Sabalenka missed Wimbledon in 2022, because the tournament banned Belarusians and Russians from competing after Russia invaded Ukraine that spring. In 2024, she picked up a shoulder injury and withdrew days before the start. In 2021, 2023 and 2025, she made the semifinals, but she also has a 1-4 record against top-10 players there.

It’s the only Grand Slam where Sabalenka is yet to make the final, but she and her team see little reason to believe she never will. Sabalenka is still in her athletic prime, though Stacy said they are always on the lookout for nagging issues with her hip and lower back, which flared up during this year’s Italian Open. The hip is a congenital condition that can cause joint stress; the back pain is a remnant of injuries from her teenage years, including disc damage and stress fractures.

“Occasionally she’s going to have these flare-ups and sometimes we can manage it well enough where she can play no problem,” he said. “Other times she’s really compensating, you can feel it, and you can see it in how she’s moving. It doesn’t happen often, but it does happen.”

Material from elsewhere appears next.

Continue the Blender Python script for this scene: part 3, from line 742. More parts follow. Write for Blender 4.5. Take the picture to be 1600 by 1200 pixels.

Clay and grass can complicate that. Clay forces her to slide and use her hips to generate power from a fully extended position. On grass, the ball stays low, so she is constantly bending and reaching down, and flexing the hip. These are the physical wrinkles that every player has to manage in different forms, along with the mental ones.

Consistency can help. Stacy has been around for eight years. Dubrov has been there in some capacity – a hitting partner, an assistant coach, and the head coach, for longer than that. Murawska has been on the team since 2023. They have seen just about everything before.

“There’s nothing to reinvent right now,” Stacy said. “We always have to evolve, but we don’t have to change anything. We don’t have to freak out, we don’t have to panic. We just recognize that this is the same pattern as we’ve always seen.”